[COLLECTED MATERIAL]:
+-------+

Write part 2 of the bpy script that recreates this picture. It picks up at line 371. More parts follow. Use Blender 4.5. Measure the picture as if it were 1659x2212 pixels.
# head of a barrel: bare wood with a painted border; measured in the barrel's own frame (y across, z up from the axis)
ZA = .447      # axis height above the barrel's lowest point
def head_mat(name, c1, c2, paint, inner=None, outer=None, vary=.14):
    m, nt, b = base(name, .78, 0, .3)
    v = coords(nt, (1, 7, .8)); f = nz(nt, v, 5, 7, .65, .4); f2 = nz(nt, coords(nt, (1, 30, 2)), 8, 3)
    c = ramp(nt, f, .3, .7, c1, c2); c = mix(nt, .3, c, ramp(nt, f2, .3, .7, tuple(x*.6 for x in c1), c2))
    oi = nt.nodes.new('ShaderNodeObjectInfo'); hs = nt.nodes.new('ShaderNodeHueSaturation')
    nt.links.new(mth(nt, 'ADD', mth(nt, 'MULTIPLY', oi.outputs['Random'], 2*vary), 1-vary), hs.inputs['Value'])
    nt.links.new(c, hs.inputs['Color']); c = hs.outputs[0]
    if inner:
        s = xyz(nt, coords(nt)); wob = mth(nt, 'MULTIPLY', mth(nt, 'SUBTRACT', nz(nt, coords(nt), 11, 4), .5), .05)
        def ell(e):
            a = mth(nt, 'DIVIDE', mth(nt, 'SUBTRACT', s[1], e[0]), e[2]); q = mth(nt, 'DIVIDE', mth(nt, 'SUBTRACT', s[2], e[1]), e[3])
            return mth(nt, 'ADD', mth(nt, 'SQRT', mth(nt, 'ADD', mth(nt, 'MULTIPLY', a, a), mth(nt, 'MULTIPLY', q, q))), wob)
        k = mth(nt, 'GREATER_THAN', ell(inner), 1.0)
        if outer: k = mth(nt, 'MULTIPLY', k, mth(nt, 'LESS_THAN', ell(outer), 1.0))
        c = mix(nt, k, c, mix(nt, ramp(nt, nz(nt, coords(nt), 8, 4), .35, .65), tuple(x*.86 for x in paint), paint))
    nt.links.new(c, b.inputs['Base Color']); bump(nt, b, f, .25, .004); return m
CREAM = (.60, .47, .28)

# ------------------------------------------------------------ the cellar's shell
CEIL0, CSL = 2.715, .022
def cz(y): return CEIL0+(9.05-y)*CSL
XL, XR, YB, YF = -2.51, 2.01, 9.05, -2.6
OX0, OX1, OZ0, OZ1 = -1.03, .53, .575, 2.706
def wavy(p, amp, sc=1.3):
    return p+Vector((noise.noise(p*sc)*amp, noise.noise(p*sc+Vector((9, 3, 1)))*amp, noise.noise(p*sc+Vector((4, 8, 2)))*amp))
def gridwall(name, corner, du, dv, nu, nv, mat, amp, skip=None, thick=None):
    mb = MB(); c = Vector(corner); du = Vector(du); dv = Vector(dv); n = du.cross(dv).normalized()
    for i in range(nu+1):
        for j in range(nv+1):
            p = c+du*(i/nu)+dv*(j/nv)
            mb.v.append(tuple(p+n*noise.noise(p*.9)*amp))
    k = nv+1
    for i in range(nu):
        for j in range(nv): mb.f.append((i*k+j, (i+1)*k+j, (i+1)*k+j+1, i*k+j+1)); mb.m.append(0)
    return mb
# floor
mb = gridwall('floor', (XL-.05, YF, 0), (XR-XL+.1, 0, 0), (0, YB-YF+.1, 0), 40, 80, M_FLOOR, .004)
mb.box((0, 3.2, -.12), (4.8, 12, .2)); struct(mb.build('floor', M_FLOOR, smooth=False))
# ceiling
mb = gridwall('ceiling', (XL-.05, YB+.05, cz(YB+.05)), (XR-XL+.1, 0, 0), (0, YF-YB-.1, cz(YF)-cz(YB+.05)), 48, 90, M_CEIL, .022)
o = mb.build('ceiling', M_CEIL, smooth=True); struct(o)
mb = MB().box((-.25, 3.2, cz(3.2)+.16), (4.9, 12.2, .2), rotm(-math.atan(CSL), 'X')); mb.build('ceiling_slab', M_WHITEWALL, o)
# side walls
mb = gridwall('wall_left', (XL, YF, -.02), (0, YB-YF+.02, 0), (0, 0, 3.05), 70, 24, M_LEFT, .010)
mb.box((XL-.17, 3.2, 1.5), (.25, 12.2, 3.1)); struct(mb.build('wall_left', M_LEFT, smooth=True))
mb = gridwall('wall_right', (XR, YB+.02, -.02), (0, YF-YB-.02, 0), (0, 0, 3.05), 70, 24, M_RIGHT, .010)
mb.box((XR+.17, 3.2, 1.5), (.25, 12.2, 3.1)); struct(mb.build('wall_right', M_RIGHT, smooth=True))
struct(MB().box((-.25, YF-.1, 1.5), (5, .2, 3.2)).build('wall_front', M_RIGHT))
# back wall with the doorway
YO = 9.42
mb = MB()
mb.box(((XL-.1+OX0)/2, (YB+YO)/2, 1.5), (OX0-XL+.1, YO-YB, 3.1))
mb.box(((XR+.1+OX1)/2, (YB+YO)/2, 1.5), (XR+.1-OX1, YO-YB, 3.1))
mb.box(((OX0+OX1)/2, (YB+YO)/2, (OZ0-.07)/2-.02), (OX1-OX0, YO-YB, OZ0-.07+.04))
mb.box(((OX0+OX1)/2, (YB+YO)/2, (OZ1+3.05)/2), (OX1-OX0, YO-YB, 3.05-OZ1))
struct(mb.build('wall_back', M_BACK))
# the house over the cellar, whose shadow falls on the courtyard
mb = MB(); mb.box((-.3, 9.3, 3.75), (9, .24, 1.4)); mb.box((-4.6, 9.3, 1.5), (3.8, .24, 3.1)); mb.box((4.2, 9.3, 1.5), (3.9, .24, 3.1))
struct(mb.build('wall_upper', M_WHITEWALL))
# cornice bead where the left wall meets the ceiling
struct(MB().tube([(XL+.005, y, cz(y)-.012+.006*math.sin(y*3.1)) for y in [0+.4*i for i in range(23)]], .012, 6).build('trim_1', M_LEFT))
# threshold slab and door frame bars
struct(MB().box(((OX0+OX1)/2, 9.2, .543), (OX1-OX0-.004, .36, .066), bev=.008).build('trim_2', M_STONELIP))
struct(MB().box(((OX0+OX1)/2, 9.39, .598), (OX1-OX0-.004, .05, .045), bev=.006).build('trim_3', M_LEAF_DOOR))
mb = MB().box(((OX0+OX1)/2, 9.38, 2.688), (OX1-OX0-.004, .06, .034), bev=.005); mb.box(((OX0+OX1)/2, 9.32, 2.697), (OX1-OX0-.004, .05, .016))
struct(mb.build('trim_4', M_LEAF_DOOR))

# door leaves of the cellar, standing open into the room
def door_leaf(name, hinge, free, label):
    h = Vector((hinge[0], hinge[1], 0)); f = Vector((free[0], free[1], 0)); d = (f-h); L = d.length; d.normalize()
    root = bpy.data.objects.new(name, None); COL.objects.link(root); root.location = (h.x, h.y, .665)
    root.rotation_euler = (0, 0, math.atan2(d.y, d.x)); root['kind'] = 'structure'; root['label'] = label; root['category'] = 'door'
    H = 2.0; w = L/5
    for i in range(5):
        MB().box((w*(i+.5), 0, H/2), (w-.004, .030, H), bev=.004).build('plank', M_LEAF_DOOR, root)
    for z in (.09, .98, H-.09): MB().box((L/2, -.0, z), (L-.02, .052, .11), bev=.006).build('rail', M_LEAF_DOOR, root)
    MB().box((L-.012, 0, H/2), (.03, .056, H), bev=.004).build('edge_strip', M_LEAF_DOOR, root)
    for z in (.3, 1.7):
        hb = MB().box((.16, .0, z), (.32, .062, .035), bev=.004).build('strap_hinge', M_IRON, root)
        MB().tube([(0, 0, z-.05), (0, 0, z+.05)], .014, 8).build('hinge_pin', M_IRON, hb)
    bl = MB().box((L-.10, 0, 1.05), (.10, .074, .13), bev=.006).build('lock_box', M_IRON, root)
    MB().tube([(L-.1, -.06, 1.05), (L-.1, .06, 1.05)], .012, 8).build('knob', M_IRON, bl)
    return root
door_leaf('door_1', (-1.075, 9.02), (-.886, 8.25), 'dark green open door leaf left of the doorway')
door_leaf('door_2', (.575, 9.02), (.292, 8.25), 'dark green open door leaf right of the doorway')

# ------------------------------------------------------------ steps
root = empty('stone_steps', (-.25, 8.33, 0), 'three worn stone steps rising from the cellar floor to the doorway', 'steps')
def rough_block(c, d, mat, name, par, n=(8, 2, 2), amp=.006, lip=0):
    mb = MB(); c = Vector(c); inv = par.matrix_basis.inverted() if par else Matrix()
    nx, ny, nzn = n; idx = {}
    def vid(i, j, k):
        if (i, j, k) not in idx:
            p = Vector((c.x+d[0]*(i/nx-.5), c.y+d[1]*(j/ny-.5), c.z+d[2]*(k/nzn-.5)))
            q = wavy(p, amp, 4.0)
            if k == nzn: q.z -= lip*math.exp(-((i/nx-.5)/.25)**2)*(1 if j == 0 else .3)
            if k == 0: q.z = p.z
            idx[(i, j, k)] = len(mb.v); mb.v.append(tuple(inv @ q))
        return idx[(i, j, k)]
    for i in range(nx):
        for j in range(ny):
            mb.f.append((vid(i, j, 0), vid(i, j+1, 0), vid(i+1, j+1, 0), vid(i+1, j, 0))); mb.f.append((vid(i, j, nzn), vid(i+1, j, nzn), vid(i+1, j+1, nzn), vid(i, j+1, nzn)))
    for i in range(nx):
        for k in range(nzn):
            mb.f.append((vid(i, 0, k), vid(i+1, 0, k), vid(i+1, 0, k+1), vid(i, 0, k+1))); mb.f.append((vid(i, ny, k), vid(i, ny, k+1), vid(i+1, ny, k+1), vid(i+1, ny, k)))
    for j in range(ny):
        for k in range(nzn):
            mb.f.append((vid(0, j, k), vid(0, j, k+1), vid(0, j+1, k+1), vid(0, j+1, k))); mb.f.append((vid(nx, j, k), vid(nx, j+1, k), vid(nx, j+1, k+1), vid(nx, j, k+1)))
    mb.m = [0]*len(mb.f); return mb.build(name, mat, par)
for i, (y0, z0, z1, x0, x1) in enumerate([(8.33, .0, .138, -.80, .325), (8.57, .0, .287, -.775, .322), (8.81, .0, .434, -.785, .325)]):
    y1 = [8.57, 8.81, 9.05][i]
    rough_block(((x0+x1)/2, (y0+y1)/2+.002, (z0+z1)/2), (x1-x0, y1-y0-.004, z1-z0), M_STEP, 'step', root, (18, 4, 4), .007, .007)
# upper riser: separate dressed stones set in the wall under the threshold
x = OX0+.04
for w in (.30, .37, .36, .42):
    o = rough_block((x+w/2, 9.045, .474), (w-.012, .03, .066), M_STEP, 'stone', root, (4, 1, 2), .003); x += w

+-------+

[SET PROBLEM]: Extract the lines from the line with "mb.box(((XR+.1+OX1)/2, (YB+YO)/2, 1.5), (XR+.1-OX1, YO-YB, 3.1))" to the line with "(OX1-OX0, YO-YB, 3.05-OZ1))", inclusive, reproducing them exactly and leaving out every other line.

[WORKED ANSWER]:
mb.box(((XR+.1+OX1)/2, (YB+YO)/2, 1.5), (XR+.1-OX1, YO-YB, 3.1))
mb.box(((OX0+OX1)/2, (YB+YO)/2, (OZ0-.07)/2-.02), (OX1-OX0, YO-YB, OZ0-.07+.04))
mb.box(((OX0+OX1)/2, (YB+YO)/2, (OZ1+3.05)/2), (OX1-OX0, YO-YB, 3.05-OZ1))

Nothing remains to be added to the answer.